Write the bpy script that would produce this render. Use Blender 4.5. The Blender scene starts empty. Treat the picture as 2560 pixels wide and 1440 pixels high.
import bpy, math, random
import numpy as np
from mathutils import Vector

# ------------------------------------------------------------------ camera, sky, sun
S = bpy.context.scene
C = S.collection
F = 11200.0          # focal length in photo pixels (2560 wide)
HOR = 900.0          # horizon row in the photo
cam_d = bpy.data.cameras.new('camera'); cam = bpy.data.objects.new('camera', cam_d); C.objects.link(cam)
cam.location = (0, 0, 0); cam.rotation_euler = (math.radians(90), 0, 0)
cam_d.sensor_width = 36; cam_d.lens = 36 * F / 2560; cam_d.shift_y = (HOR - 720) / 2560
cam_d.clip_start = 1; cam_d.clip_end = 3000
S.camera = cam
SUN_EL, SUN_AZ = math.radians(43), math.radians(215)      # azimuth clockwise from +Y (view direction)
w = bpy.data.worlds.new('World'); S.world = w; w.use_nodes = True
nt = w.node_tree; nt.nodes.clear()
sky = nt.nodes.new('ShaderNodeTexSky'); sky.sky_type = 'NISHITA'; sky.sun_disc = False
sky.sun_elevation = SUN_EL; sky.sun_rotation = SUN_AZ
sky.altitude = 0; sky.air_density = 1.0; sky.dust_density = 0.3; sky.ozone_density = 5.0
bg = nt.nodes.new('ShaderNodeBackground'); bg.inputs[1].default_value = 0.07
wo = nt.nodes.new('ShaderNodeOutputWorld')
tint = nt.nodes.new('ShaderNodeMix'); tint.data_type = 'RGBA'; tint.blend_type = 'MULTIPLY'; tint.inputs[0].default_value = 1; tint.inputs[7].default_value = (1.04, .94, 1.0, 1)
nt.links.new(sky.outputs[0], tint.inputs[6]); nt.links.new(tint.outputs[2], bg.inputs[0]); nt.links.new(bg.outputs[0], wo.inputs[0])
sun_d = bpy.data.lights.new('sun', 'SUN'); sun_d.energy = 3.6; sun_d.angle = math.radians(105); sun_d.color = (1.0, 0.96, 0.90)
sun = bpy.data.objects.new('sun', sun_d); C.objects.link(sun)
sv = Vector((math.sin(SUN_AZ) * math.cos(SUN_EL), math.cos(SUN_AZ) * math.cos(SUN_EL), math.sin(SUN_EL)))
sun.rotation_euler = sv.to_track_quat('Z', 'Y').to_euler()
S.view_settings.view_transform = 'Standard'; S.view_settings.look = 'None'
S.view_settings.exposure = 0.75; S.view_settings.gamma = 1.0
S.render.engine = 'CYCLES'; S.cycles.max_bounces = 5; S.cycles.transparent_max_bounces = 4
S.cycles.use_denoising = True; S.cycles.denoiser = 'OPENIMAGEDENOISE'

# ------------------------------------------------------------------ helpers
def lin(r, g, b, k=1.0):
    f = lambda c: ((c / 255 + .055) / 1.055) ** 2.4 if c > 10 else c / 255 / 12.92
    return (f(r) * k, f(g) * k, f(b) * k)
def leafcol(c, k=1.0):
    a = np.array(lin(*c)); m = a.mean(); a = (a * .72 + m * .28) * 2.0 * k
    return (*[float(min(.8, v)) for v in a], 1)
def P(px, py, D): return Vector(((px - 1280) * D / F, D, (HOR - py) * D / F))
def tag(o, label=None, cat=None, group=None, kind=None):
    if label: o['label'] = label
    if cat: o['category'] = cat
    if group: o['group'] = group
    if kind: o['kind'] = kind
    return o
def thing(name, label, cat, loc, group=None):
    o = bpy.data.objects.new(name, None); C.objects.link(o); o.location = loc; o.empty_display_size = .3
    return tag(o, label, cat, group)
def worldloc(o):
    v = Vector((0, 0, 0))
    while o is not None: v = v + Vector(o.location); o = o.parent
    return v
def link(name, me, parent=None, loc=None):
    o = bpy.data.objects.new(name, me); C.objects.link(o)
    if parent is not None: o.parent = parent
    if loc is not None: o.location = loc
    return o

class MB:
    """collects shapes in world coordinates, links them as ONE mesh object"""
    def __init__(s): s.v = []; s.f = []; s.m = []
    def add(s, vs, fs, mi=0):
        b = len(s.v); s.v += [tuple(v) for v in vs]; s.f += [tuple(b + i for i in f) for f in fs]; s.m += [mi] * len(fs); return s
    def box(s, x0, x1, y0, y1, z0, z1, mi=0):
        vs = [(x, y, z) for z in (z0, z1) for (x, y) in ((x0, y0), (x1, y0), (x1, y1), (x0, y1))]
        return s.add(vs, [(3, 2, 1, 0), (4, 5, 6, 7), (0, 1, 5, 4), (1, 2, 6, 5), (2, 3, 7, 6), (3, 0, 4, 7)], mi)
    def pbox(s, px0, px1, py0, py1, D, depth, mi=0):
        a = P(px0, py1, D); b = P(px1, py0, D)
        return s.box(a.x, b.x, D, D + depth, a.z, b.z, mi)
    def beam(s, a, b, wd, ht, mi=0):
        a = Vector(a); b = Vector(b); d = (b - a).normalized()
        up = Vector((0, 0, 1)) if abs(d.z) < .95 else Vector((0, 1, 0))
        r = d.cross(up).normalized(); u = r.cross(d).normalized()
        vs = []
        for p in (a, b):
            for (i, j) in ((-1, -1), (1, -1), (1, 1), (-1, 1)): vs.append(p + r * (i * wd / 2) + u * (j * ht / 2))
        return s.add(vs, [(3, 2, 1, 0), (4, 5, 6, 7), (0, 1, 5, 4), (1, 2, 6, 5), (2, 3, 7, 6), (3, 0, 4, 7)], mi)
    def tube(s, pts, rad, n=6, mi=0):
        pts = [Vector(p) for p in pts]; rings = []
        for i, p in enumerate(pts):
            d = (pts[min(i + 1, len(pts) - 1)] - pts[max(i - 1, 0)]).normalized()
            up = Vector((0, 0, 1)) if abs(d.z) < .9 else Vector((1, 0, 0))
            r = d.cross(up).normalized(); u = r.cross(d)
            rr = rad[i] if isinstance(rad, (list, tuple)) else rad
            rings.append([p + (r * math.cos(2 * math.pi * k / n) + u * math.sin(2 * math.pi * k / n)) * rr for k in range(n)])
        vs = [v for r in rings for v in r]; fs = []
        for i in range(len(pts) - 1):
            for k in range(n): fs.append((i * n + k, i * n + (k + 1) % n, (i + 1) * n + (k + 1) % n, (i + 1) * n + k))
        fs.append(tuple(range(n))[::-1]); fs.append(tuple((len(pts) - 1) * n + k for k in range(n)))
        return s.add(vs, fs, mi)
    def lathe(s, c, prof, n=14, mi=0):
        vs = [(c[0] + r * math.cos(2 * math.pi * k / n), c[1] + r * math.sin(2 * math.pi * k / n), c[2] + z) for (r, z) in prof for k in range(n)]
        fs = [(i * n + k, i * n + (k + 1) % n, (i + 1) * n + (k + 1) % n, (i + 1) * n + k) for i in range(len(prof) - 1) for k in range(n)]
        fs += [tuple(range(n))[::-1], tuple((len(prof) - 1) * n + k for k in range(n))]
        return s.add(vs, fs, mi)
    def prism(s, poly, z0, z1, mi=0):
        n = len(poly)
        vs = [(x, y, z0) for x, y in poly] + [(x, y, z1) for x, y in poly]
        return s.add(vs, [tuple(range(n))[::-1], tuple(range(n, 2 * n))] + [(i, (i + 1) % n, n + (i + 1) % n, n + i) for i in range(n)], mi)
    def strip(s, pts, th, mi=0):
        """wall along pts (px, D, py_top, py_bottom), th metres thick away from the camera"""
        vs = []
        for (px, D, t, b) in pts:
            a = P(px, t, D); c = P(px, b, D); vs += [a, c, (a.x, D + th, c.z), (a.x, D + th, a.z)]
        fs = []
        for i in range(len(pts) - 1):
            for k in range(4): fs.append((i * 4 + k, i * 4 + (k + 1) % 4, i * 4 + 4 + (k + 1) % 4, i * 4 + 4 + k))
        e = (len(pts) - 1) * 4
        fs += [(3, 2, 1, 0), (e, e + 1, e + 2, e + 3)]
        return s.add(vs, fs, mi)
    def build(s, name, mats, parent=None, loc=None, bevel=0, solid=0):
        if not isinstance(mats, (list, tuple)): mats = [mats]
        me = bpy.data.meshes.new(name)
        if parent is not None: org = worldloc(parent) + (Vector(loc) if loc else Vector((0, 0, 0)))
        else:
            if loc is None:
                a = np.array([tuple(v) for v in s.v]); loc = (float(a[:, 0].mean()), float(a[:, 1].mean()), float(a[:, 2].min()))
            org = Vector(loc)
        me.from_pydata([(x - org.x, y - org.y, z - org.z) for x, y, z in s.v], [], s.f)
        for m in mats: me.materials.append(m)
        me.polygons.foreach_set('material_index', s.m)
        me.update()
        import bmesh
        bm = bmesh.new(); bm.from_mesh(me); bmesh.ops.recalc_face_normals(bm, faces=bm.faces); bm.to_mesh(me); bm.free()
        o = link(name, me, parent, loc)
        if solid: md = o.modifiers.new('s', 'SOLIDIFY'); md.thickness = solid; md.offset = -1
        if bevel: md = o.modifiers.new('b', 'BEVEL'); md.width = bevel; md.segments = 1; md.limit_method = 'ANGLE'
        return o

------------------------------

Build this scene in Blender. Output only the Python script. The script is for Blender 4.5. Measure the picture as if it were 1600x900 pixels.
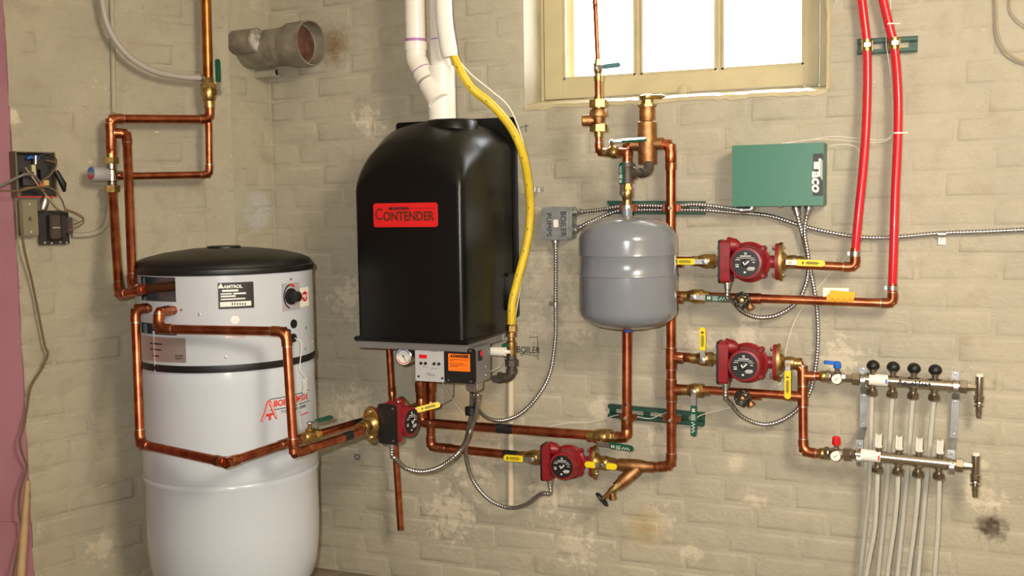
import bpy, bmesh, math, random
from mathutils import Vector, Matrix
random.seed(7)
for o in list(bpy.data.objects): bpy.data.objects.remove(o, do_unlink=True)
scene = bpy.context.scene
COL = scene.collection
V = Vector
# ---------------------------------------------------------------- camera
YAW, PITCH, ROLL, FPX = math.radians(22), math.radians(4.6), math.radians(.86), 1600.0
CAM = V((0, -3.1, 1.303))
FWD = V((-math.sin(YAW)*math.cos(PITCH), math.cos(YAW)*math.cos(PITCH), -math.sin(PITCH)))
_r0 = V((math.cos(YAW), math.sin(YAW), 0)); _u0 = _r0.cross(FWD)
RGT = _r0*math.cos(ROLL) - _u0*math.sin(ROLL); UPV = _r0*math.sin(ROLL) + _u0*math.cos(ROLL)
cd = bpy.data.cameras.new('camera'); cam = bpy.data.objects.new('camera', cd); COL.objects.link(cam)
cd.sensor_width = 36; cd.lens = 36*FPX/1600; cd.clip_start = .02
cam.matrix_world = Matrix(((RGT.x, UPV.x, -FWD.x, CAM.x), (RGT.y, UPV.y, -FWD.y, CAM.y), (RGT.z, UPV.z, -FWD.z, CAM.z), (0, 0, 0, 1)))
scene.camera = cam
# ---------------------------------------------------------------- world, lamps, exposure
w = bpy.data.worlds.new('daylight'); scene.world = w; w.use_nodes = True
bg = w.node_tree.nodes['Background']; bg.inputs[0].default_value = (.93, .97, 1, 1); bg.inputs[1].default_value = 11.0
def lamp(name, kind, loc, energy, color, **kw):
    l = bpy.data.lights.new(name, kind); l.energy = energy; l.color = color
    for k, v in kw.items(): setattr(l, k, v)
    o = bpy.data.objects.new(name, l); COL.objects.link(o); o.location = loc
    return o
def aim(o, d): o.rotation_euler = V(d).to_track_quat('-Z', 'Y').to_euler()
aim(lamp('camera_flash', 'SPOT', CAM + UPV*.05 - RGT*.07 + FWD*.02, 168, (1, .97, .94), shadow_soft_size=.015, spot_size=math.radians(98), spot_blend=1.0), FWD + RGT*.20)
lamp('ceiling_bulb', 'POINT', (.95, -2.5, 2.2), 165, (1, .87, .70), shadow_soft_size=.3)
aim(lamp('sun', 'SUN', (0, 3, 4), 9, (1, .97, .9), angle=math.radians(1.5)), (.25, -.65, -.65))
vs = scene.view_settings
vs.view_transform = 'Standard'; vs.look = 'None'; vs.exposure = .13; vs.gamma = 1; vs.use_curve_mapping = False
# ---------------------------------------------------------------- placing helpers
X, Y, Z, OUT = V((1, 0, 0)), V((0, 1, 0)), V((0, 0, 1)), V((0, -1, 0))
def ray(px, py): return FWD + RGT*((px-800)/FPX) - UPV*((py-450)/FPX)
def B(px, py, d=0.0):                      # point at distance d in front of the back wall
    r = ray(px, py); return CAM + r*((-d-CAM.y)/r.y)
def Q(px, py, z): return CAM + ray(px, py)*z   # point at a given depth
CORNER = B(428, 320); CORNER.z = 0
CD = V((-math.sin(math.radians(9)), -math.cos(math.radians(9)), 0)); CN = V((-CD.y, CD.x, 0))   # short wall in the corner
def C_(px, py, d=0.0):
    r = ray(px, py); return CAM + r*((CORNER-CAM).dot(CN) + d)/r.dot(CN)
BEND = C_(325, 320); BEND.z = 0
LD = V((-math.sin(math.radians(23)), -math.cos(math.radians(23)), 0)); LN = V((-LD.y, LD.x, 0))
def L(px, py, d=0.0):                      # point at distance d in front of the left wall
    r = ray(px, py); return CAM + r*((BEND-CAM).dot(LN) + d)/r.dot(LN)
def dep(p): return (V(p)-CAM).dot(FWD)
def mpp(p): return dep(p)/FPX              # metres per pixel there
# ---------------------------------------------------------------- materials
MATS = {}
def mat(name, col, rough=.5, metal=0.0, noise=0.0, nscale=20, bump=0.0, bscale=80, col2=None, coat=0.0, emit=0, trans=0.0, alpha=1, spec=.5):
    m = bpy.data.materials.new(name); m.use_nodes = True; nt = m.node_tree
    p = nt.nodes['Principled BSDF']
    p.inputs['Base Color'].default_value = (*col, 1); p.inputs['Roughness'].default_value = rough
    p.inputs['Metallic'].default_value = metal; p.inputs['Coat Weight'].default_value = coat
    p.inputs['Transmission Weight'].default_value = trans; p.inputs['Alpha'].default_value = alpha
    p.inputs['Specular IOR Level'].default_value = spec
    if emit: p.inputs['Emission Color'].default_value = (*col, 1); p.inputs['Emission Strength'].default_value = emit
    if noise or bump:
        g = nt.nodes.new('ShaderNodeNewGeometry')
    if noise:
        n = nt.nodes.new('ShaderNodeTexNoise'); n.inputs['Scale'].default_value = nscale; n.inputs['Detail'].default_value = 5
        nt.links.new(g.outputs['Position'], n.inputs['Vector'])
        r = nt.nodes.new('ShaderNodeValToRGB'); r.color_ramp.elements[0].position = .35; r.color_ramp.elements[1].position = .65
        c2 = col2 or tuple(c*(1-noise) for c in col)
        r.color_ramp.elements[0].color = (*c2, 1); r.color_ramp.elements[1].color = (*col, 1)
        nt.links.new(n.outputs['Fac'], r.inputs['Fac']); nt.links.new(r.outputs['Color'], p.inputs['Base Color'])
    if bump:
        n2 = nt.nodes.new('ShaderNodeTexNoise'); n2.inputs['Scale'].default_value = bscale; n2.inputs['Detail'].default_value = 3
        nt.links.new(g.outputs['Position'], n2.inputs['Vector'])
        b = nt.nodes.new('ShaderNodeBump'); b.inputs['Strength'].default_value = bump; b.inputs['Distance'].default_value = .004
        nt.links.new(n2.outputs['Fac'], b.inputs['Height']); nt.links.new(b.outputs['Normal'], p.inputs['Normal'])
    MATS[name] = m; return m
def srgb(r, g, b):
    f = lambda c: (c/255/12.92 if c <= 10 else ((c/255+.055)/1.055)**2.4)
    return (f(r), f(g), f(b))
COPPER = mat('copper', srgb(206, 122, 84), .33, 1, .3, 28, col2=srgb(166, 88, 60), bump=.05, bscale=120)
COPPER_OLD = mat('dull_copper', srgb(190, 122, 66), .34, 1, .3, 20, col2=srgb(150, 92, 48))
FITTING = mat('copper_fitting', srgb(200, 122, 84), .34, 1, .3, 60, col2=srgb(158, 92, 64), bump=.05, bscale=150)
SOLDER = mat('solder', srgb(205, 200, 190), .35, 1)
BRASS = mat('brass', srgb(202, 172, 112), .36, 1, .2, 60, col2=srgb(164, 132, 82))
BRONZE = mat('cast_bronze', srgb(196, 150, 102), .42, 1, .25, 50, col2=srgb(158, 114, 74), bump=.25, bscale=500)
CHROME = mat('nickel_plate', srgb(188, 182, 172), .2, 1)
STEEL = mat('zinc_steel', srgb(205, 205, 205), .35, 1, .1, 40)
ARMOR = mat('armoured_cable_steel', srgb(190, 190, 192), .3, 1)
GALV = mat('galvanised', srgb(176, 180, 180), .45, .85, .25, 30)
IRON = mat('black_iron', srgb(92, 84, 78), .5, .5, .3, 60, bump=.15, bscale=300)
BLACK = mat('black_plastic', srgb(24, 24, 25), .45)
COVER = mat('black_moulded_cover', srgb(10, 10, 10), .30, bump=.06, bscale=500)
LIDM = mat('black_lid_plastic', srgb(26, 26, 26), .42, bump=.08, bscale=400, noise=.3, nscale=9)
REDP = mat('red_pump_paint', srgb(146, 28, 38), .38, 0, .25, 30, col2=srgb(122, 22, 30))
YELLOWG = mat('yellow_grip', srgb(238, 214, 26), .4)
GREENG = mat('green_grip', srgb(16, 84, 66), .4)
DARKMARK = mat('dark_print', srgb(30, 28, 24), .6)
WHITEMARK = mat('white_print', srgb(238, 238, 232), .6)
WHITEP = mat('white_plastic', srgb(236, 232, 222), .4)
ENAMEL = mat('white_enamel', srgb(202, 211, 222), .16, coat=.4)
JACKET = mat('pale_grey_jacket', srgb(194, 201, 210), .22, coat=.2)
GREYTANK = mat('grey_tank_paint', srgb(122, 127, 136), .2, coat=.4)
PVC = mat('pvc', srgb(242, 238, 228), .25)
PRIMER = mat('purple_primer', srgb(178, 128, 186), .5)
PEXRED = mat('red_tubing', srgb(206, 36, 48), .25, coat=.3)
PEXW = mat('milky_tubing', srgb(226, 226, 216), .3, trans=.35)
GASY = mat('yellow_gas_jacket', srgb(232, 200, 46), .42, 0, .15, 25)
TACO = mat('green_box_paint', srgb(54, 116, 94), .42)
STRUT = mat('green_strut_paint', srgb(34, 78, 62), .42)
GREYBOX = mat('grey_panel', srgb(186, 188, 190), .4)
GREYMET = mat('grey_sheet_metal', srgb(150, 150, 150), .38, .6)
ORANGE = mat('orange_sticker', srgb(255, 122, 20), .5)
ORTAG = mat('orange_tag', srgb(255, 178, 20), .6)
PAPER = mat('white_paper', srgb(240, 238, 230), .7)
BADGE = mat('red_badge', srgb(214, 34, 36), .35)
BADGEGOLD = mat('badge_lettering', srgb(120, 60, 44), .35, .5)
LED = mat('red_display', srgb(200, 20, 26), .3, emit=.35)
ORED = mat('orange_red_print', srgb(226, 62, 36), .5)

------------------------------

* Aim *
Go through the entries above and pull out each line with "Blender" in it.

* Task result *
Write the bpy script that would produce this render. Use Blender 4.5. The Blender scene starts empty. Treat the picture as 2560 pixels wide and 1440 pixels high.
Build this scene in Blender. Output only the Python script. The script is for Blender 4.5. Measure the picture as if it were 1600x900 pixels.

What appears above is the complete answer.